South African claims he will be deported as British wife earns too little

His wife said: 'I'm not so proud to be British now'

A South African accused the UK immigration authorities of acting against the interests of their own citizens yesterday after he lost his battle to remain in the country with his British wife and 18-month-old daughter.

Michael Engel, 31, faces deportation in less than a month, after losing his final attempt to remain in the  country on human-rights grounds to avoid the break-up of his family.

He claimed that he had previously been refused the right to stay in the country because his then-pregnant wife did not earn the £18,600 a year needed under 2012 rules, aimed at preventing foreign spouses from becoming dependent on UK taxpayers.

But following the birth of their daughter last year, Natalie Engel earned nearly £20,000 in 2014 from her craft-and-design business but a judge considered her earnings to remain as “minimal”  as he refused Mr Engel’s application to stay. The Home Office said yesterday that the decision to refuse his application was not based on minimum earnings.

Mr Engel, a yacht engineer who works in a café, said  that the family are all now likely to return to his native South Africa.

 

“It was just a massive shock,” Mr Engel said. “We’re just shell-shocked about it all. This is absolutely crazy – it’s an attack on British citizens.”

Mr Engel said that “plan B” was to move to mainland Europe to live for six months before returning to Britain to exploit a potential loophole identified by David Cameron in an immigration speech  last month.

Mr Cameron said that it was an “extraordinary situation” that it was easier for an EU citizen to bring a non-EU spouse to Britain than it was for a British citizen to do the same. “At the moment, if a British citizen wants to bring, say, a South American partner to the UK, then we ask for proof that they meet an income threshold and can speak English,” he said.

“But EU law means we cannot apply these tests to EU migrants.

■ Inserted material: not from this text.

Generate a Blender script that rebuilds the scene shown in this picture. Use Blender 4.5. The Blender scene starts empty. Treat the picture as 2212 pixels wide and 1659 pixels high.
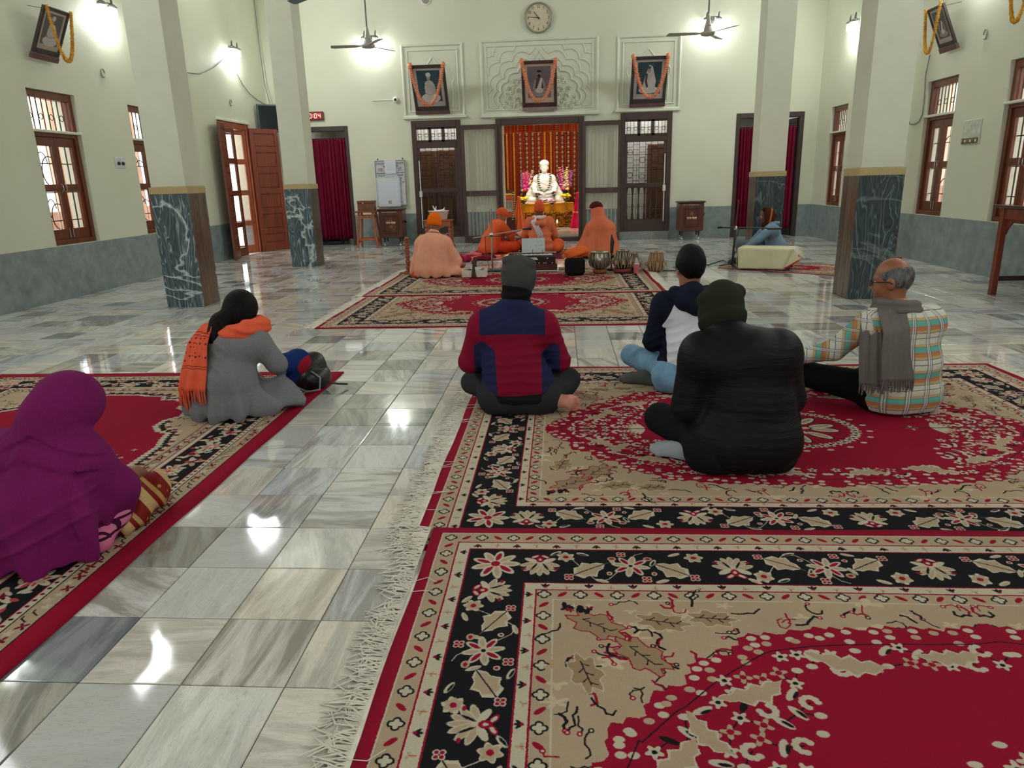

Their partners can just come straight into our country without any proper controls at all.” He claimed that the loophole was responsible for most of the 4,000 bogus marriages that took place in Britain every year.

Mr Engel and his wife met on a cruise in 2009 and lived in South Africa for four  years before they moved to Britain and settled in Polzeath in Cornwall.

In his ruling, Judge Michael Wilson said that while Mr Engel has the right of a private and family life with his wife and his daughter, Nyana, he did not have the automatic right to do that in the UK. “I consider her [Nyana] to be young enough to easily adapt to life there,” he said.

A Home Office spokesman said: “All applications are considered on their individual merits and in line with the immigration rules.”